Maybe the US today stands as the mightiest nation on earth that nobody would dare recklessly challenge, but behind the facade of formidability is the truth that its foundations are being eroded by inequality.  As opportunity tightens it becomes a ticking time bomb that could explode anytime.  In fact, just prior to President Obama’s 2014 State of the Union Address, US media reported that the top wealthiest 1 percent possess 40 percent of the nation’s wealth; the bottom 80 percent own 7 percent.  No sooner, the same media reported that the “richest 1 percent in the United States now own more wealth than the bottom 90 percent.”    A September 2014 study by Harvard Business School declared that the growing disparity between the very wealthy and the lower and middle classes is no longer sustainable.  That bleak report was substantiated in a documentary released in 2013 by Robert Reich stating that 95 percent of economic gains went to the top 1 percent since 2009 when the recovery allegedly started.

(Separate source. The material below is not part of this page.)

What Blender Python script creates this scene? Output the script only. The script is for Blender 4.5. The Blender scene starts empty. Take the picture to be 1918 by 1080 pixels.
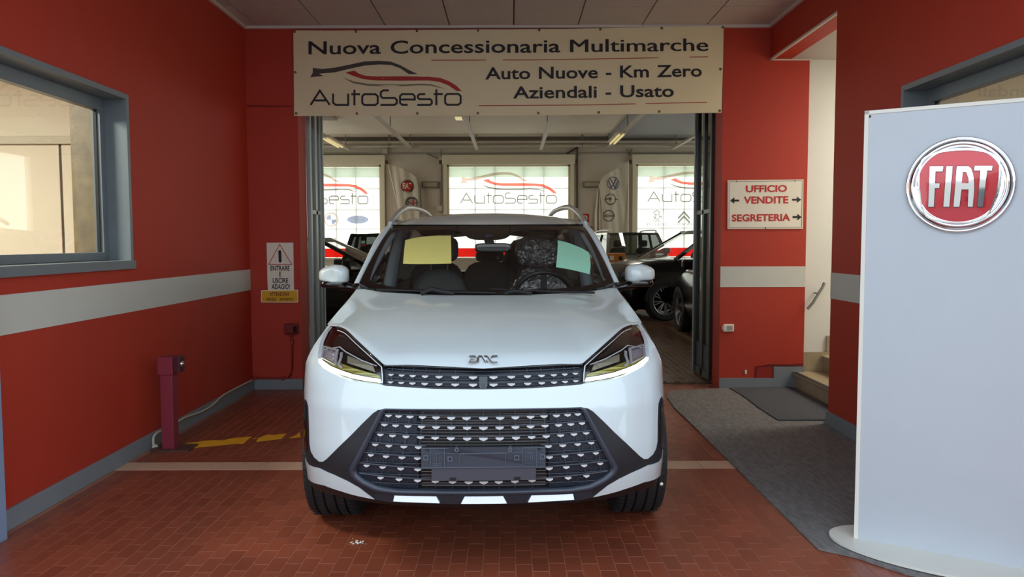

Finally, the author of the celebrated book, Capital in the Twenty-First Century, French economist Thomas Piketty, argued that “extremely high levels” of wealth inequality are “incompatible with the meritocratic values and principles of social justice fundamental to modern democratic societies” and that “the risk of a drift towards oligarchy is real and gives little reason for optimism about where the United States is headed.”  Piketty’s conclusion is not just true to what is going on in the US, with the African-Americans affected most, but is equally true in this country.   The oligarchy and the elite have not only monopolized the economy, compartmentalized our justice system, tailored-made our tax system to maximize their profit, and redefined policy to what suits them, thus making a farce our democratic system.
Today our electoral system is like a cockfight derby where the poor and ordinary voters are treated as onlookers with the elite and the oligarchy betting who from among their stable of corrupt politicians will win.  And that weird derby of corrupt politicians is what we insists has qualified us to become a democratic society.